Pewnie to głupie ale nie padł po prostu akumulator ? Ja miałem podobne
efekty i za każdym razem to był akumulator (2 rózne auta). Rozrusznik nawet
kręcił a elektronika wariowała.
4 |
Data: Styczen 20 2014 16:44:34 | Temat: Re: Uno-gasnący zegar. | Autor: neelix |
Użytkownik "chochlik_drukarski" napisał w wiadomości
Użytkownik "neelix" napisał w wiadomości
Gasną cyfry zegara, zostaje tylko zielone tło. Kiedy? Po otwarciu drzwi kierowcy. Zamykam-zegar wraca, ale same zera. Przymarzły drzwi z centralnym zamkiem. Myślałem, że obciąża siłownik. Wkładam odbiornik do gniazda zapalniczki-zegar gaśnie i znowu resetuje się. Otwieram drugie drzwi-to samo, bagażnik-to samo, zapalam lampę na podsufitce-brak świecenia i gaśnie zegar. Za każdym razem brak światła na podsufitce. Ma ktoś jakiś szybki pomysł? Auto na dworze i za zimno na dłuższe grzebanie.
Pewnie to głupie ale nie padł po prostu akumulator ? Ja miałem podobne
efekty i za każdym razem to był akumulator (2 rózne auta). Rozrusznik nawet
kręcił a elektronika wariowała.
Wasze sugestie przydadzą się następnym razem. Po prostu bezpiecznik nie spalił się a prawdopodobnie nabrał rezystancji. Założyłem tym razem większy i wszystko działa.
--
Pozdrawiam
neelix
5 |
Data: Styczen 21 2014 08:18:06 | Temat: Re: Uno-gasnący zegar. | Autor: sqlwiel |
W dniu 2014-01-20 16:44, neelix pisze:
Wasze sugestie przydadzą się następnym razem. Po prostu bezpiecznik nie
spalił się a prawdopodobnie nabrał rezystancji. Założyłem tym razem
większy i wszystko działa.
Sugeruję: załóż właściwy.
--
Dziękuję. Pozdrawiam. sqlwiel.
6 |
Data: Styczen 21 2014 17:42:13 | Temat: Re: Uno-gasnący zegar. | Autor: neelix |
Użytkownik "sqlwiel" napisał w wiadomości
W dniu 2014-01-20 16:44, neelix pisze:
Wasze sugestie przydadzą się następnym razem. Po prostu bezpiecznik nie
spalił się a prawdopodobnie nabrał rezystancji.
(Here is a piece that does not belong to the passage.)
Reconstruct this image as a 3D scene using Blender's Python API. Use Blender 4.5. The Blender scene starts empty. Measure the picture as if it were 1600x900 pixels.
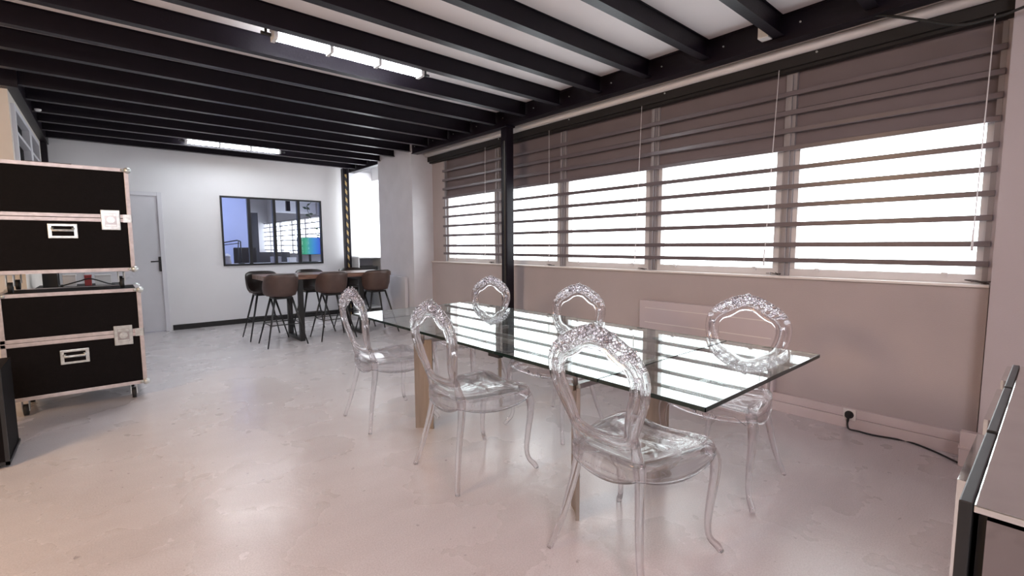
import bpy, bmesh, math, random
from mathutils import Vector, Matrix
random.seed(7)
S = bpy.context.scene
COL = S.collection
PI = math.pi

# ------------------------------------------------------------------ camera
cam_d = bpy.data.cameras.new('camera'); cam = bpy.data.objects.new('camera', cam_d); COL.objects.link(cam)
cam_d.sensor_width = 36; cam_d.lens = 736.4 / 1600 * 36; cam_d.clip_start = .02
def cam_matrix(yaw, pitch, roll, loc):
    cy, sy, cp, sp = math.cos(yaw), math.sin(yaw), math.cos(pitch), math.sin(pitch)
    f = Vector((sy*cp, cy*cp, -sp)); r = Vector((cy, -sy, 0)); u = r.cross(f)
    c, s = math.cos(roll), math.sin(roll)
    r2 = r*c + u*s; u2 = -r*s + u*c
    m = Matrix((r2, u2, -f)).transposed().to_4x4(); m.translation = loc
    return m
cam.matrix_world = cam_matrix(math.radians(40.704), math.radians(5.27), math.radians(-.3114), Vector((0, 0, 1.25)))
S.camera = cam

# ------------------------------------------------------------------ world: bright overcast sky
W = bpy.data.worlds.new('overcast_sky'); S.world = W; W.use_nodes = True
bg = W.node_tree.nodes['Background']; bg.inputs[0].default_value = (.93, .97, 1, 1); bg.inputs[1].default_value = 6.5

# ------------------------------------------------------------------ lights
def area(name, loc, target, size, power, color, size_y=None):
    d = bpy.data.lights.new(name, 'AREA'); d.energy = power; d.color = color; d.size = size
    if size_y: d.shape = 'RECTANGLE'; d.size_y = size_y
    o = bpy.data.objects.new(name, d); COL.objects.link(o); o.location = loc
    v = Vector(target) - Vector(loc); o.rotation_euler = v.to_track_quat('-Z', 'Y').to_euler()
    return o
area('warm_lamp_light', (-2.6, 2.2, 2.3), (-.9, 3.0, 0), 1.1, 82, (1, .66, .38))
area('room_lamp_light', (-.6, -1.2, 2.45), (1.2, 2.6, .6), 1.4, 105, (1, .92, .94))
area('pink_lamp_light', (.9, .1, 2.4), (1.15, 1.0, 0), .3, 9, (1, .40, .42))
p = area('window_portal', (4.05, 3.2, 1.5), (0, 3.2, 1.5), 6.0, 1, (1, 1, 1), 1.0); p.data.cycles.is_portal = True
p2 = area('office_portal', (4.05, 12.6, 1.5), (0, 12.6, 1.5), 7.6, 1, (1, 1, 1), 1.0); p2.data.cycles.is_portal = True
area('office_lamp_light', (1.0, 9.6, 2.5), (1.0, 10.6, 1.2), .6, 30, (.72, .80, 1))

S.view_settings.view_transform = 'Standard'; S.view_settings.look = 'None'
S.view_settings.exposure = 0.12; S.view_settings.gamma = 1; S.view_settings.use_curve_mapping = False
cy = S.cycles
cy.max_bounces = 20; cy.transmission_bounces = 18; cy.transparent_max_bounces = 24; cy.glossy_bounces = 6; cy.diffuse_bounces = 5
cy.sample_clamp_indirect = 6; cy.use_denoising = True; cy.blur_glossy = .3

area('mid_room_tube_light', (.80, 5.53, 2.70), (.80, 5.53, 0), .7, 14, (.92, .95, 1), .05).data.spread = math.radians(125)

# ------------------------------------------------------------------ materials
def new_mat(name):
    m = bpy.data.materials.new(name); m.use_nodes = True; nt = m.node_tree
    return m, nt, nt.nodes['Principled BSDF']
def mat(name, c, rough=.5, metal=0, var=.06, scale=6, bump=0, bscale=40, coat=0, c2=None, spec=.5, detail=4, stretch=None):
    m, nt, b = new_mat(name)
    tc = nt.nodes.new('ShaderNodeTexCoord'); src = tc.outputs['Object']
    if stretch:
        mp = nt.nodes.new('ShaderNodeMapping'); mp.inputs['Scale'].default_value = stretch
        nt.links.new(src, mp.inputs[0]); src = mp.outputs[0]
    nz = nt.nodes.new('ShaderNodeTexNoise'); nz.inputs['Scale'].default_value = scale; nz.inputs['Detail'].default_value = detail
    nt.links.new(src, nz.inputs['Vector'])
    cr = nt.nodes.new('ShaderNodeValToRGB')
    if c2 is None: c2 = tuple(max(0, x*(1-var*2)) for x in c)
    cr.color_ramp.elements[0].position = .3; cr.color_ramp.elements[1].position = .7
    cr.color_ramp.elements[0].color = (*c2, 1); cr.color_ramp.elements[1].color = (*c, 1)
    nt.links.new(nz.outputs[0], cr.inputs[0]); nt.links.new(cr.outputs[0], b.inputs['Base Color'])
    b.inputs['Roughness'].default_value = rough; b.inputs['Metallic'].default_value = metal
    b.inputs['Coat Weight'].default_value = coat; b.inputs['Specular IOR Level'].default_value = spec
    if bump:
        n2 = nt.nodes.new('ShaderNodeTexNoise'); n2.inputs['Scale'].default_value = bscale; n2.inputs['Detail'].default_value = 6
        nt.links.new(src, n2.inputs['Vector'])
        bp = nt.nodes.new('ShaderNodeBump'); bp.inputs['Strength'].default_value = bump; bp.inputs['Distance'].default_value = .01
        nt.links.new(n2.outputs[0], bp.inputs['Height']); nt.links.new(bp.outputs[0], b.inputs['Normal'])
    return m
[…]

Założyłem tym razem
większy i wszystko działa.
Sugeruję: załóż właściwy.
Centralny zamek przymarza. Potrzebuję "farelki" by przez dziurę podmuchać do środka a ta ma 150W więc 10A i tak padnie. 15A to nie jest wielka różnica.
--
Pozdrawiam
neelix
7 |
Data: Styczen 20 2014 16:39:33 | Temat: Re: Uno-gasnący zegar. | Autor: neelix |
Przyjarany bezpiecznik. Słuszne podejrzenie.